Potatoes and Logs A Source of Early Conflict


Settlement by Europeans moved quickly in the Cowichan Valley after initial settlements in the 1850’s. By 1890, a number of logging operators were at work around Cowichan Lake.

Of course, there was no roadway or rail at the time and the loggers made use of the Cowichan River in sending their logs down Cowichan River to the Bay.

This action was causing considerable damage to Cowichan Indian Reserves lining the Cowichan and Koksilah Rivers.

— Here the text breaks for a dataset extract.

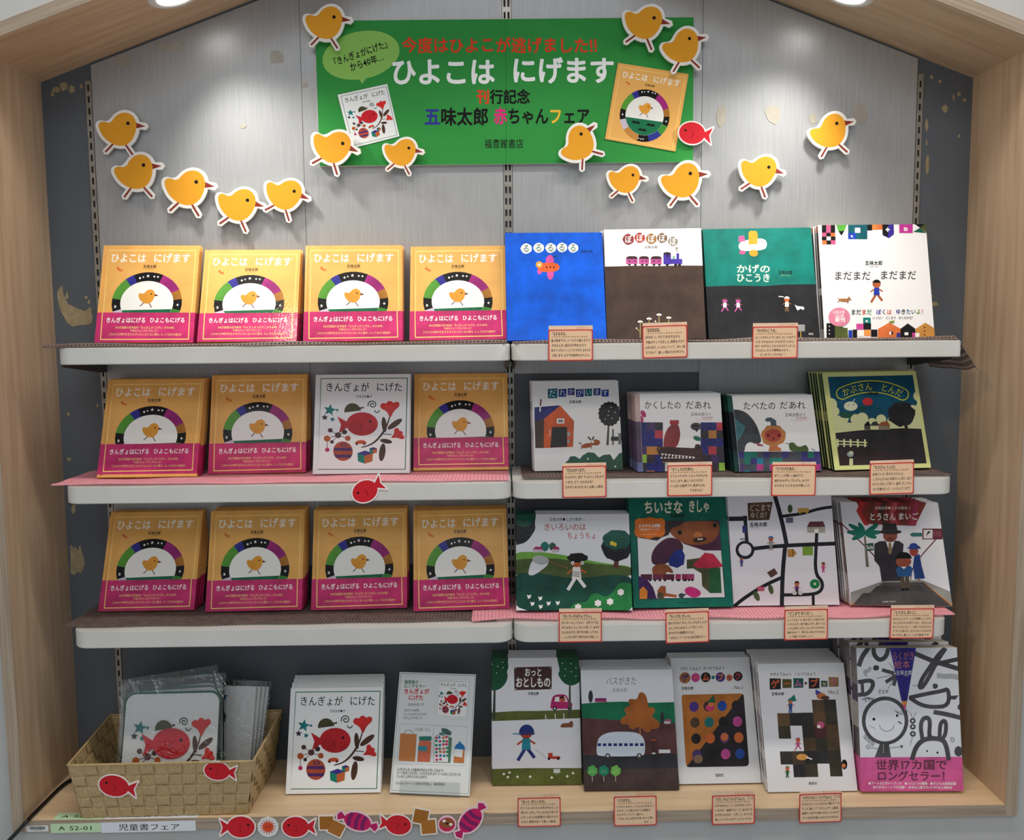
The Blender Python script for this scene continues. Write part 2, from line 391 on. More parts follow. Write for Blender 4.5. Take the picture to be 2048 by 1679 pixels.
# lighter veneer edges facing the shop
struct(link('trim_1', box_me(XL-TW, XL, PY, PY+.002, -TW, ZR+.012), M['edge_v']))
struct(link('trim_2', box_me(XR, XR+TW, PY, PY+.002, -TW, ZR+.012), M['edge_v']))
struct(link('trim_3', box_me(XL, XR, PY, PY+.002, -TW, 0), M['edge_h']))
slope_board(XL, XA, M['edge_h'], 'trim_4', PY, PY+.002); slope_board(XR, XA, M['edge_h'], 'trim_5', PY, PY+.002)
# plastered shop wall around the niche
yf = PY+.010; zo = TW*1.05
def ring(P, nm): return struct(link(nm, prism(P, lambda a, b, t: (a, t, b), yf, yf+.012), M['plaster']))
zl, zr_ = roof_z(XL)+zo, roof_z(XR)+zo
ring([(-2.6, -1.0), (2.6, -1.0), (2.6, -TW), (-2.6, -TW)], 'wall_front')
ring([(-2.6, -TW), (XL-TW, -TW), (XL-TW, zl-SL*TW), (XA, ZA+zo), (XA, 2.75), (-2.6, 2.75)], 'wall_front')
ring([(2.6, -TW), (XR+TW, -TW), (XR+TW, zr_-SR*TW), (XA, ZA+zo), (XA, 2.75), (2.6, 2.75)], 'wall_front')
# silver papered boards between the uprights
def wall_board(x0, x1, zb):
    P = [(x0, zb), (x1, zb), (x1, roof_z(x1)-.006), (x0, roof_z(x0)-.006)]
    return link('wall_panel', prism(P, lambda a, b, t: (a, t, b), -.004, -.0005), M['panel'], wall)
ZB = on_y(1200, 745, 0).z
wall_board(-.892, -.4435, .46); wall_board(-.4425, -.0105, .46); wall_board(.0105, .4225, ZB); wall_board(.4235, .892, .60)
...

In a letter dated 23 March 1891, Indian Agent Lomas wrote to B.C. Indian Superintendent A.W. Vowell, that,

“… a considerable damage has been done to the Cowichan Indian Reserve, and large losses sustained by a number of Indians, by the recent floods, and by the manner in which Messrs Hughitt [and] Maclntyre have run their logs from the Cowichan Lake.”

He goes on to report that acres of land on the banks of the river had been carried away, destroying houses, barns and fencing owned by natives living and farming on their reserve lands.

In his letter he enclosed a copy of a notice he had sent to the mill-owners a month earlier telling them of the damage and calling their attention to the damage done by log- jambs forming in the river.

And while the loggers visited him in person and promised to clear the logs, they did not. In fact, Lomas reported that “a large number of logs are lying in the Indian fields.”

He wrote that one native had “ lost between $300 and $400 worth of personal property besides land, barns and house. Another Indian by the carrying away of banks lost his barn and contents — i.e. produce of 4 -1/2 acres of grain, many others have lost their crop of potatoes,…”

In back and forth correspondence it was reported that the damage to Indian lands between 1874 and 1892 amounted to 117 acres valued at $11,782 plus property damage to houses, fences, and so on, at $2197. The damage was largely in Somenos Village and Quamichan Village.

As late as 1893 no action had yet been taken and Agent Lomas once again appealed the case for an injunction to the Colonial Office. Finally an injunction was granted Dec.1893 which held in place until 1898.

In the meantime, the issue of native fisheries in the building of weirs had been noted as early as 1878 to present an obstacle to logging.

It should be no surprise that in 1894 the restriction of fishing was once again taken up. In fact arrests were made.

Gradually, over the years, almost all fishing was eliminated. This paved the way for a new company, The Cowichan Lumber Company, to be allowed to begin floating logs down the river once again in 1898. But this time it was done under close supervision with no damage.